Все-таки, что бы там о Бухарине ни говорили, рецепт индустриализации он предложил чисто теоретический, который мало чем отличался от рецепта Преображенского, несмотря на то, что первый стремился всеми силами отмежеваться от второго. С точки зрения теории он, может быть, и правильный, но неверный и неосуществимый с точки зрения практики.
К слову сказать, что все противники Сталина выдвигали, в общем, схожие предложения. Вот Бухарин, Рыков и Томский защищали приоритетный рост легкой промышленности. Базаров тоже защищал легкую промышленность и особенно настаивал на импорте тракторов и автомобилей. Сокольников требовал приоритетного роста сельского хозяйства. Того же самого требовали профессора Кондратьев и Литощенко в Госплане. Все их требования объединялись одним — сохранением сложившегося положения в экономике. Они исходили из того, что все пропорции советского хозяйства должны быть в неприкосновенности сохранены.
К лету 1926 года в самых основных чертах оформилась и сталинская программа индустриализации. Он представил четкий курс на развитие тяжелой промышленности и машиностроения. Причем машиностроение поднималось, согласно замыслу, на самый высокий мировой уровень. Собственно, развитие машиностроения до мирового уровня и выше — это и есть программа сталинской индустриализации.
В одной этой фразе заключен большой план. Мировой уровень конца 20-х годов — это автомобили, тракторы, самолеты-монопланы, дирижабли, танки. Все эти виды техники представляют собой сложную комбинацию различных узлов и агрегатов, каждый из которых требует своего производства. В одном только автомобиле[27] около 3 тысяч деталей. В тракторе — около тысячи. Каждую деталь нужно производить массовым, поточным способом, по своей технологии и на своем оборудовании. Выпуск одних только метизов и подшипников превращается в отдельную отрасль машиностроения. Сталь для каждой детали нужна с особыми свойствами. Для производства автомобиля и трактора используется с десяток видов самых разных сталей.
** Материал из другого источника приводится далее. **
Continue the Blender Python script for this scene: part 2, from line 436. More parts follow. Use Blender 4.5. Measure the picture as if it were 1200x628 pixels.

Развитие, например, только одного тракторостроения требует развития многих сопутствующих производств, начиная от выплавки высококачественной стали и кончая массовым изготовлением шайб и гаек.[28] И для развития автостроения требуется множество сопутствующих производств. И для развития самолетостроения тоже. На один самолетный сборочный цех начала 30-х годов работало около тысячи заводов-поставщиков.
Для изготовления серпов и кос, плугов и жаток ничего этого не требуется. Для сельхозинвентаря не требуется хромо-ванадиевой и никелевой стали, не требуются сотни заводов-смежников. Серп можно и в кузнице выковать из обычного углеродистого железа. Совсем не нужно заводов-смежников для текстильного производства. Ткацкие машины можно, в крайнем случае, и за границей купить.